What the planet’s seven billion non-stakeholders may not grasp is that this fixture doubles as a referendum on modern existential dread. NC State arrives 4-0, buoyed by a defence that has surrendered fewer points than a Swiss bank surrenders account details. Wake Forest, at 3-1, counters with a quarterback who reportedly models his game on late-period Hemingway: sparse, efficient, and increasingly fatalistic. The subplot is coaching continuity: Dave Doeren has survived in Raleigh longer than most British prime ministers, while Dave Clawson has quietly built Wake into the football equivalent of a reliable Japanese sedan—never flashy, always starting in the cold.
Globally speaking, these are dark-horse Davids in a sport dominated by Georgian pecs and Alabama dynasties that resemble the Habsburgs with better nutrition. A victory for either side will ricochet through the rankings the way a single sneeze rattles the London Underground: briefly noted, then subsumed by the next strain of chaos. Yet in regions where the word “college” still implies learning rather than brand management, this contest offers a quaint reminder that unpaid labour can occasionally produce excellence before being monetised into oblivion.
Weather forecasts call for clear skies and late-summer humidity thick enough to spread on toast, conditions that favour whichever roster has acclimatised to practising in soup. Injuries are blessedly minor—only egos seem bruised so far—allowing the international audience to focus on the truly pressing issue: whether the marching bands will perform anything recognisable to ears raised on Afrobeats, K-drama OSTs, or Eurovision power ballads.

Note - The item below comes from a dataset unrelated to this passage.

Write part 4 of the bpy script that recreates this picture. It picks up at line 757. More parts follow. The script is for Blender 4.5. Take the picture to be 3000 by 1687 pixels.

Prediction: NC State’s front seven will treat Wake’s offensive line like a polite suggestion, forcing third-and-longs that convert at roughly the success rate of UN resolutions. Expect the Wolfpack to grind out a 27-17 win, covering the spread and sending their fans into raptures that echo across time zones, startling livestock in County Cork and causing a minor spike in decibel-tracking apps from Montreal to Manila. Wake will score a late, cosmetic touchdown, ensuring both fan bases spend the rest of autumn arguing about moral victories—humanity’s favourite consolation prize.
When the final whistle blows, the planet will exhale and return to weightier matters: inflation, war, the inexplicable persistence of pumpkin-spice flavouring. But for three hours, the world will have shared a small, ridiculous ritual—proof that even in 2023, people can still agree on something, even if it’s only the shape of a ball and the colour of a jersey. And somewhere, in a language no algorithm yet translates, a child will ask, “Why do grown men cry over a game?” The honest answer, whispered with weary affection: because crying over everything else has become too expensive.